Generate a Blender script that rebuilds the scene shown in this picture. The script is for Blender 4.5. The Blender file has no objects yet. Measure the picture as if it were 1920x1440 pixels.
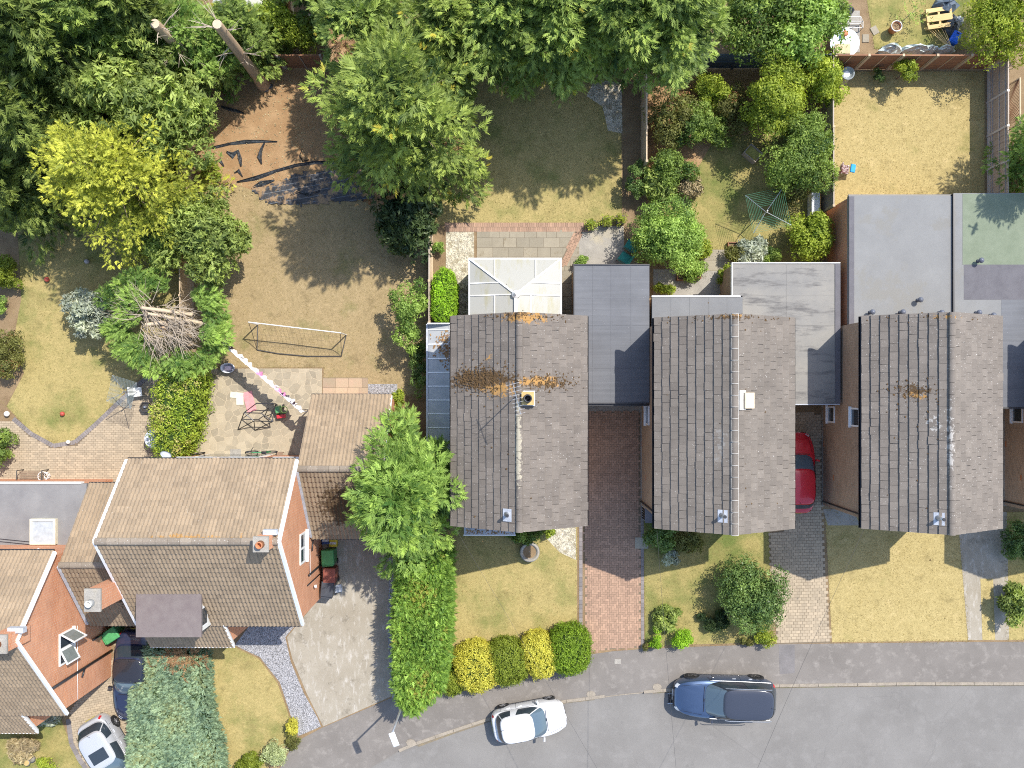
import bpy, bmesh, math, random
import numpy as np
from mathutils import Vector, Matrix, Euler
sc = bpy.context.scene
C = sc.collection
# ---------------------------------------------------------------- camera
H, S, NX, NY = 42.0, 40.0, 960.0, 738.0      # camera height, px per metre on the ground, nadir in the photograph
cam = bpy.data.cameras.new('camera'); co = bpy.data.objects.new('camera', cam); C.objects.link(co)
co.location = (0, 0, H); cam.sensor_width = 36.0; cam.lens = 36.0*H*S/1920.0
cam.shift_y = (NY-720.0)/1920.0; cam.clip_end = 2000.0
sc.camera = co
# ---------------------------------------------------------------- sky, sun, exposure
SUN = Vector((0.467, 0.456, 1.0)).normalized()
EL = math.asin(SUN.z); AZ = math.atan2(SUN.x, SUN.y)
w = bpy.data.worlds.new('World'); sc.world = w; w.use_nodes = True
nt = w.node_tree; bgn = nt.nodes['Background']
sky = nt.nodes.new('ShaderNodeTexSky'); sky.sky_type = 'NISHITA'; sky.sun_disc = False
sky.sun_elevation = EL; sky.sun_rotation = AZ
nt.links.new(sky.outputs[0], bgn.inputs[0]); bgn.inputs[1].default_value = 0.15
sl = bpy.data.lights.new('sun', 'SUN'); sl.energy = 3.05; sl.angle = math.radians(0.53); sl.color = (1.0, 0.95, 0.87)
so = bpy.data.objects.new('sun', sl); C.objects.link(so); so.rotation_euler = SUN.to_track_quat('Z', 'Y').to_euler()
sc.view_settings.view_transform = 'Standard'; sc.view_settings.look = 'None'
sc.view_settings.exposure = 1.06; sc.view_settings.gamma = 1.0
sc.cycles.use_denoising = False; sc.cycles.filter_width = 1.05
sc.cycles.max_bounces = 6; sc.cycles.diffuse_bounces = 3; sc.cycles.transmission_bounces = 4; sc.cycles.transparent_max_bounces = 6
# ---------------------------------------------------------------- helpers
def W(px, py, z=0.0):
    """place of a thing seen at that spot of the photograph, standing z metres above the ground"""
    k = 1-z/H
    return Vector(((px-NX)*k/S, (NY-py)*k/S, z))
def link(o, parent=None):
    C.objects.link(o)
    if parent is not None: o.parent = parent
    return o
def wloc(o):
    v = Vector((0, 0, 0))
    while o is not None:
        v = v+o.location; o = o.parent
    return v
def thing(name, label, cat, loc=(0, 0, 0), rz=0.0, group=None):
    o = bpy.data.objects.new(name, None); o.empty_display_size = 0.2; link(o)
    o.location = loc; o.rotation_euler = (0, 0, rz); tag(o, label, cat, group); return o
def tag(o, label=None, cat=None, group=None, kind=None):
    if label: o['label'] = label
    if cat: o['category'] = cat
    if group: o['group'] = group
    if kind: o['kind'] = kind
    return o
def mesh_np(name, verts, tris, mat=None, smooth=False, tint=None):
    """verts (n,3), faces (m,3) or (m,4) numpy"""
    me = bpy.data.meshes.new(name)
    k = tris.shape[1]
    me.vertices.add(len(verts)); me.vertices.foreach_set('co', verts.astype(np.float32).ravel())
    me.loops.add(tris.size); me.loops.foreach_set('vertex_index', tris.astype(np.int32).ravel())
    me.polygons.add(len(tris)); me.polygons.foreach_set('loop_start', np.arange(0, tris.size, k, dtype=np.int32))
    me.polygons.foreach_set('loop_total', np.full(len(tris), k, dtype=np.int32))
    me.polygons.foreach_set('use_smooth', np.full(len(tris), bool(smooth)))
    if tint is not None:
        a = me.attributes.new('tint', 'FLOAT', 'POINT'); a.data.foreach_set('value', tint.astype(np.float32))
    me.update(calc_edges=True)
    if mat: me.materials.append(mat)
    return me
class MB:
    def __init__(s): s.v = []; s.f = []; s.m = []; s.cur = 0
    def add(s, vs, fs):
        b = len(s.v); s.v += [tuple(p) for p in vs]
        for f in fs: s.f.append(tuple(b+i for i in f)); s.m.append(s.cur)
        return s
    def box(s, x0, x1, y0, y1, z0, z1):
        return s.add([(x0, y0, z0), (x1, y0, z0), (x1, y1, z0), (x0, y1, z0), (x0, y0, z1), (x1, y0, z1), (x1, y1, z1), (x0, y1, z1)],
                     [(0, 3, 2, 1), (4, 5, 6, 7), (0, 1, 5, 4), (1, 2, 6, 5), (2, 3, 7, 6), (3, 0, 4, 7)])
    def obox(s, c, sx, sy, sz, rz=0.0, rx=0.0, ry=0.0, taper=1.0):
        M = Matrix.Translation(c) @ Euler((rx, ry, rz)).to_matrix().to_4x4()
        p = []
        for z in (-1, 1):
            t = taper if z > 0 else 1.0
            for x, y in ((-1, -1), (1, -1), (1, 1), (-1, 1)): p.append(M @ Vector((x*sx/2*t, y*sy/2*t, z*sz/2)))
        return s.add(p, [(0, 3, 2, 1), (4, 5, 6, 7), (0, 1, 5, 4), (1, 2, 6, 5), (2, 3, 7, 6), (3, 0, 4, 7)])
    def prism(s, poly, z0, z1, bottom=True):
        n = len(poly); a = sum(poly[i][0]*poly[(i+1) % n][1]-poly[(i+1) % n][0]*poly[i][1] for i in range(n))
        if a < 0: poly = list(poly)[::-1]
        fs = [tuple(range(n, 2*n))]+[(i, (i+1) % n, n+(i+1) % n, n+i) for i in range(n)]
        if bottom: fs.append(tuple(range(n-1, -1, -1)))
        return s.add([(p[0], p[1], z0) for p in poly]+[(p[0], p[1], z1) for p in poly], fs)
    def tube(s, pts, r, seg=6, cap=True):
        pts = [Vector(p) for p in pts]; n = len(pts)
        rs = r if isinstance(r, (list, tuple)) else [r]*n
        b = []; u = None
        for i, p in enumerate(pts):
            d = (pts[min(i+1, n-1)]-pts[max(i-1, 0)]).normalized()
            if u is None: u = d.orthogonal().normalized()
            u = (u-d*u.dot(d))
            u = u.normalized() if u.length > 1e-6 else d.orthogonal().normalized()
            q = d.cross(u)
            b += [p+(u*math.cos(2*math.pi*k/seg)+q*math.sin(2*math.pi*k/seg))*rs[i] for k in range(seg)]
        fs = [(i*seg+k, i*seg+(k+1) % seg, (i+1)*seg+(k+1) % seg, (i+1)*seg+k) for i in range(n-1) for k in range(seg)]
        if cap: fs += [tuple(range(seg-1, -1, -1)), tuple((n-1)*seg+k for k in range(seg))]
        return s.add(b, fs)
    def lathe(s, prof, seg=16, c=(0, 0, 0), cap=True):
        vs = [(c[0]+r*math.cos(2*math.pi*k/seg), c[1]+r*math.sin(2*math.pi*k/seg), c[2]+z) for r, z in prof for k in range(seg)]
        fs = [(i*seg+k, i*seg+(k+1) % seg, (i+1)*seg+(k+1) % seg, (i+1)*seg+k) for i in range(len(prof)-1) for k in range(seg)]
        if cap: fs += [tuple(range(seg-1, -1, -1)), tuple((len(prof)-1)*seg+k for k in range(seg))]
        return s.add(vs, fs)
    def build(s, name, mat, parent=None, world=True, smooth=False, bevel=0.0):
        me = bpy.data.meshes.new(name)
        off = wloc(parent) if (parent is not None and world) else Vector((0, 0, 0))
        me.from_pydata([(p[0]-off.x, p[1]-off.y, p[2]-off.z) for p in s.v], [], s.f)
        mats = mat if isinstance(mat, (list, tuple)) else [mat]
        for m in mats: me.materials.append(m)
        if len(mats) > 1: me.polygons.foreach_set('material_index', s.m)
        me.polygons.foreach_set('use_smooth', [bool(smooth)]*len(s.f))
        me.update()
        if bevel > 0:
            bm = bmesh.new(); bm.from_mesh(me)
            bmesh.ops.bevel(bm, geom=bm.edges[:], offset=bevel, segments=2, affect='EDGES', profile=0.5)
            bm.to_mesh(me); bm.free()
        return link(bpy.data.objects.new(name, me), parent)
def box(name, mat, parent, *a, **k): return MB().box(*a).build(name, mat, parent, **k)
def inst(name, me, parent, M):
    o = bpy.data.objects.new(name, me); link(o, parent); o.matrix_local = M; return o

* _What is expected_
Which lines include "that"? Copy each of them out.

* _Task response_
Generate a Blender script that rebuilds the scene shown in this picture. The script is for Blender 4.5. The Blender file has no objects yet. Measure the picture as if it were 1920x1440 pixels.
    """place of a thing seen at that spot of the photograph, standing z metres above the ground"""